On Wed, Feb 7, 2018 at 1:29 PM, Dominik Brodowski
<li...@dominikbrodowski.net> wrote:
>>
>> So this removes lines of asm code, but it adds a lot of instructions
>> to the end result thanks to the macro, I think.
>
> Indeed, that is the case (see below). However, if we want to switch to
> PUSH instructions and do this in a routine which is call'ed and which
> ret'urns, %rsp needs to be moved around even more often than the old
> ALLOC_PT_GPREGS_ON_STACK macro did (which you wanted to get rid of,
> IIUYC).

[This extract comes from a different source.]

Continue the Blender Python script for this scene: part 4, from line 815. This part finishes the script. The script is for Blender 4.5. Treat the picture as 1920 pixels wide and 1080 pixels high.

Or do I miss something?

So I agree that your approach makes for a lot simpler stack setup.

I was just hoping that we could play some tricks.

For example, right now your PUSH_AND_CLEAR_REGS starts off with

        pushq   %rdi            /* pt_regs->di */
        pushq   %rsi            /* pt_regs->si */
        pushq   %rdx            /* pt_regs->dx */
        pushq   %rcx            /* pt_regs->cx */
        ....

and maybe we could still use this in paranoid_entry and error_entry if
we made it something like

/* if 'save_ret' is set, we pop the return point into %rsi */
.macro PUSH_AND_CLEAR_REGS save_ret=0
        .if \save_ret
        pushq %%rsi
        movq 8(%%rsp),%rsi
        movq %%rdi,8(%%rsp)
        .else
        pushq   %rdi            /* pt_regs->di */
        pushq   %rsi            /* pt_regs->si */
        .endif
        pushq   %rdx            /* pt_regs->dx */
        pushq   %rcx            /* pt_regs->cx */
        ....

which would allow error_entry and paranoid_entry to do something like this:

        PUSH_AND_CLEAR_REGS save_ret=1
        pushq %rsi
        ... do the other common code ..
        ret

(totally untested, I'm just doing a "stream-of-consciousness" thing in
the email.

See what I'm saying?

That said, maybe the pushq sequence is now so small that it doesn't
even matter, and duplicating it isn't a big problem.

Because your version sure is simpler.